Internet Impact Assessment Toolkit > How to Write an Internet Impact Brief

How to Write an Internet Impact Brief

A step-by-step guide to creating an Internet Impact Brief. These are vital to our work protecting the Internet.

A Step-by-Step Guide

  1. Validate your assumptions
    Contact the Internet Society at [email protected]. Our experts can review your preliminary analysis or one-page summary and help you determine if there are corrections or additional work before you take your next step.

    Tip: Be ready to start with the urgency of your analysis work, so you have the right resources to meet the deadline.
  2. Read some existing Internet Impact Briefs
    Absorb some good examples of published analyses in our Impact Brief library. You might find examples of work you’d like to emulate.

    Tip: Read the IIB on South Korea’s Interconnection Rules
  3. Determine your drafting process
    If you’re working collaboratively, you should review the template together, create a shared workspace, and identify responsibilities. You could divide by article if you’re looking at a law, by technical specifications, if it’s a corporate proposal, or by your team’s ability to commit time to writing. If you’re getting help from a communications or content professional who hasn’t been part of this analysis work, make sure you give them time and support to understand the purpose of the work, as well as the critical properties and enablers in the analysis.

    Tip: Make sure you set clear deadlines.
  4. Produce a draft for your own review
    Ensure that you cover all the enablers and critical properties from multiple angles, such as the consumer, provider, intermediary, and compliance perspectives. Even if you didn’t find any impact, you should mention this in the text.

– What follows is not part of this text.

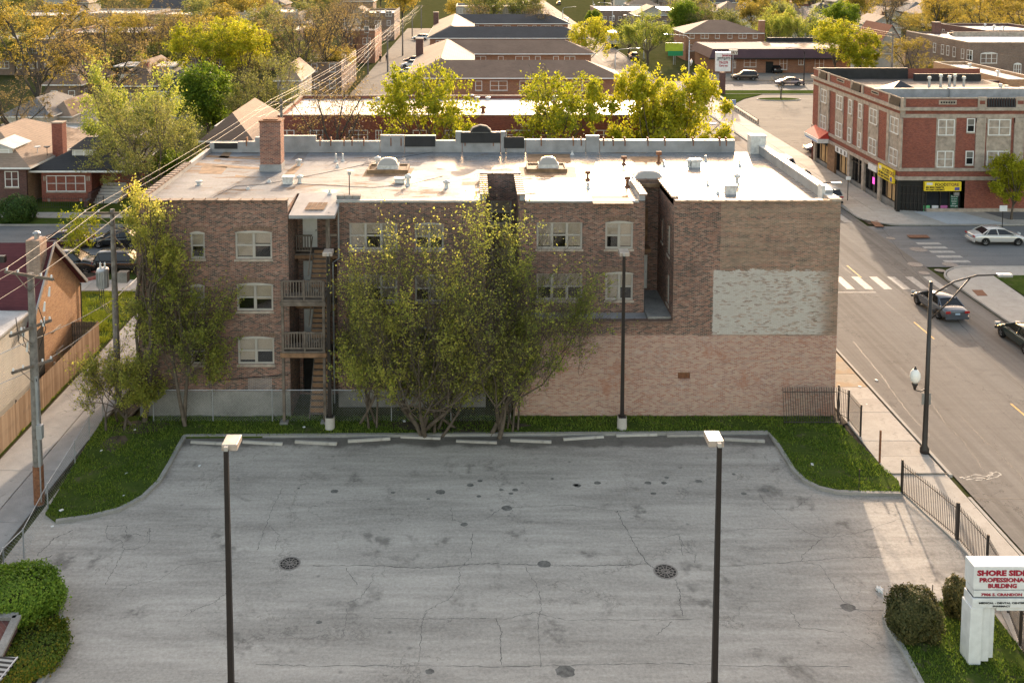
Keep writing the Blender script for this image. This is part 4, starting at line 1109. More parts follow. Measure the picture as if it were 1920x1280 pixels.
# ---- back porch: landings, flights, doors
PYB = FY + 2.9
b = MB()
lv = (3.03, 5.87, 8.7)
d_ops = [(A1 + .28, A1 + 1.12, z, z + 2.05) for z in lv] + [(A1 + .2, A1 + 1.6, .1, 2.2)]
wall_panel(b, front(PYB), A1, C0, 0, RZ - .1, d_ops)
b.build('porch_back_wall', M['brick_main'], bld)
b = MB(); b.box(A1 + .2, PYB + .18, .1, A1 + 1.6, PYB + .2, 2.2); b.build('basement_opening', M['dark_room'], bld)
for z in lv:
    b = MB(); b.box(A1 + .28, PYB + .08, z, A1 + 1.12, PYB + .12, z + 2.05)
    for zz, hh in ((z + .2, .7), (z + 1.1, .75)):
        for xx in (A1 + .38, A1 + .73): b.box(xx, PYB + .065, zz, xx + .3, PYB + .08, zz + hh)
    d = b.build('door', M['door_white'], bld, label='white panelled porch door')
    b = MB(); b.tube([(A1 + 1.04, PYB, z + 1), (A1 + 1.04, PYB + .08, z + 1)], .03, 8); b.build('handle', M['dark_metal'], d)
window(bld, ((C0 + XY(633,440,MY))/2 - .3, PYB, 9.5), 0, .5, 1.4, 1, 0, True, (.2,))
porch = thing('back_porch', (A1 + 1, FY, 0), 'weathered grey timber back porch with zigzag stairs in the wall recess', 'porch')
P0, P1 = XY(527, 590, FY - .9), XY(609, 590, FY - .9)
XS = P0 + 1.25                                     # split between left and right flights
def pb(fn, name, mat_=M['wood_old'], **k):
    b = MB(); fn(b); return b.build(name, mat_, porch, **k)
for x, y in ((P0 + .07, FY - .85), (P1 - .07, FY - .85)):
    pb(lambda b: b.box(x - .07, y - .07, 0, x + .07, y + .07, 8.0), 'post')
pb(lambda b: b.box(P1 - .1, FY + .4, 0, P1 + .04, FY + .54, RZ - .4), 'post')
pb(lambda b: b.box(P1 + .1, FY - .1, 6, P1 + .2, FY, RZ - .3), 'post', M['wood_old'])
for x, y in ((P0 + .07, FY - .85), (P1 - .07, FY - .85)):
    pb(lambda b: b.box(x - .22, y - .2, 0, x + .22, y + .2, .22), 'post_footing', M['old_concrete'])
def railing(x0, x1, y, z, name='railing', n=9):
    r_ = pb(lambda b: (b.box(x0, y - .04, z + .98, x1, y + .04, z + 1.06), b.box(x0, y - .03, z + .12, x1, y + .03, z + .2)), name)
    me = MB().box(-.03, -.02, 0, .03, .02, .8).mesh('baluster', M['wood_old'])
    for i in range(n):
        link('baluster', me, r_, loc=Vector((x0 + (i + .5) * (x1 - x0) / n, y, z + .19)) - base_of(porch))
def flight(x0, x1, y0, z0, y1, z1, n=8):
    """stringers and single treads; y0,z0 bottom - y1,z1 top"""
    f = pb(lambda b: [b.bar((x, y0, z0 - .05), (x, y1, z1 - .05), .05, .26) for x in (x0, x1)], 'stair_flight')
    dy, dz = (y1 - y0) / n, (z1 - z0) / n
    me = MB().box(x0 + .03, -abs(dy) * .55, -.04, x1 - .03, abs(dy) * .55, 0).mesh('tread', M['wood_old'])
    mr = MB().box(x0 + .03, -.012, -dz, x1 - .03, .012, -.04).mesh('riser', M['wood_brown'])
    for i in range(n):
        link('tread', me, f, loc=Vector((0, y0 + dy * (i + .5), z0 + dz * (i + 1))) - base_of(porch)); link('riser', mr, f, loc=Vector((0, y0 + dy * (i + .98), z0 + dz * (i + 2))) - base_of(porch))
    return f
for k_, zm in enumerate((4.15, 7.0)):
    pb(lambda b: b.box(P0, FY - .95, zm - .08, P1, FY + .3, zm), 'landing_floor')
    pb(lambda b: (b.box(P0 - .06, FY - 1.0, zm - .32, P1 + .06, FY - .9, zm - .09), b.box(P0, FY - .6, zm - .28, P1, FY - .52, zm - .09)), 'floor_beam', M['wood_brown'] if k_ == 0 else M['wood_old'])
    railing(P0 + .14, XS - .02, FY - .88, zm, n=7); railing(XS + .06, P1 - .14, FY - .88, zm, n=7)
    pb(lambda b: b.box(XS - .05, FY - .93, zm - .1, XS + .05, FY - .83, zm + 1.1), 'post')
    zt = lv[k_ + 1]
    flight(XS + .1, P1 - .08, FY + .25, zm, PYB - 1.05, zt)
    flight(P0 + .45, XS - .05, FY + .25, zm, PYB - 1.05, lv[k_])
    pb(lambda b: (b.bar((XS + .04, FY + .2, zm + .95), (XS + .04, PYB - 1.1, zt + .95), .05, .08), b.bar((P1 - .02, FY + .2, zm + .95), (P1 - .02, PYB - 1.1, zt + .95), .05, .08)), 'handrail')
for z in lv:
    pb(lambda b: b.box(A1 + .02, PYB - 1.1, z - .12, C0 - .02, PYB - .01, z - .02), 'landing_floor')
    pb(lambda b: b.box(A1 + .02, PYB - 1.16, z - .3, C0 - .02, PYB - 1.08, z - .11), 'floor_beam', M['wood_brown'])
railing(A1 + .05, XS + .02, PYB - 1.1, lv[2], n=6)
flight(XS + .1, P1 - .08, FY - .3, .1, FY + 1.0, 2.0, 7)
flight(XS + .1, P1 - .08, FY + 1.05, 2.0, PYB - 1.05, lv[0], 4)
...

    Tip: Create a clear set of guidelines for feedback and change requests.
  5. Submit a draft to the Internet Society
    If you want to publish the brief on the Internet Society website, this is where the editorial process starts with our team. Send a draft for us to review, and if it’s ready for our internal Editorial Board, we’ll take it to the next step, and if not, we’ll return it with recommendations. Even if you don’t want to publish it with us, we can help you bring the document to completion.

    Tip: Let us know how urgent your issue is when you submit your draft, so we can reply within your timeline.
  6. Fine-tune your brief based on the feedback
    The editorial board will respond with comments and recommendations, including suggestions that will help you polish your messages and content for better engagement. Update your brief and make final adjustments. 

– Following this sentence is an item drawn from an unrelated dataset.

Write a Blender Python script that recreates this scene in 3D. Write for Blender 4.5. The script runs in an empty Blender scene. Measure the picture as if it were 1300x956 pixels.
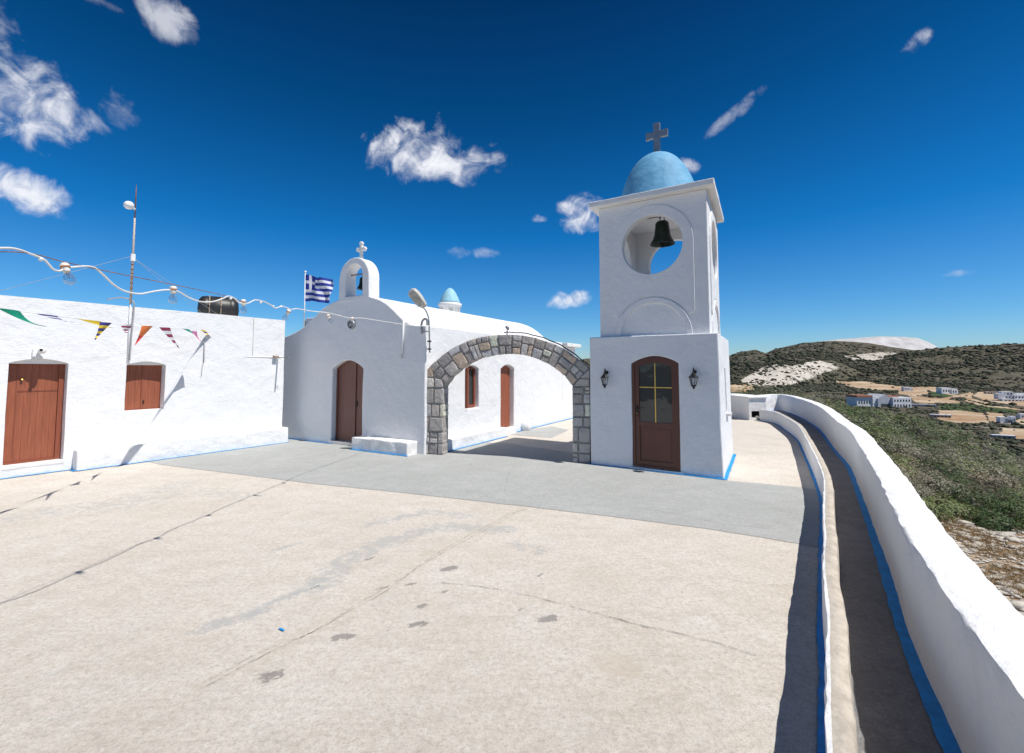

    Tip: If you’re publishing in more than one language, do a final review for version control.
  7. Use your brief
    If the brief is published on the website, you’ll be able to use and share it from there. If it’s published elsewhere, or for your internal use, keep us posted on how the process has worked for you.
  8. Continue growing the Internet
    The Internet exists because of people like you. Whether protecting it from harm, or creating ways to make it stronger, every decision that supports the Internet Way of Networking helps make the internet open, globally connected, secure, and trustworthy.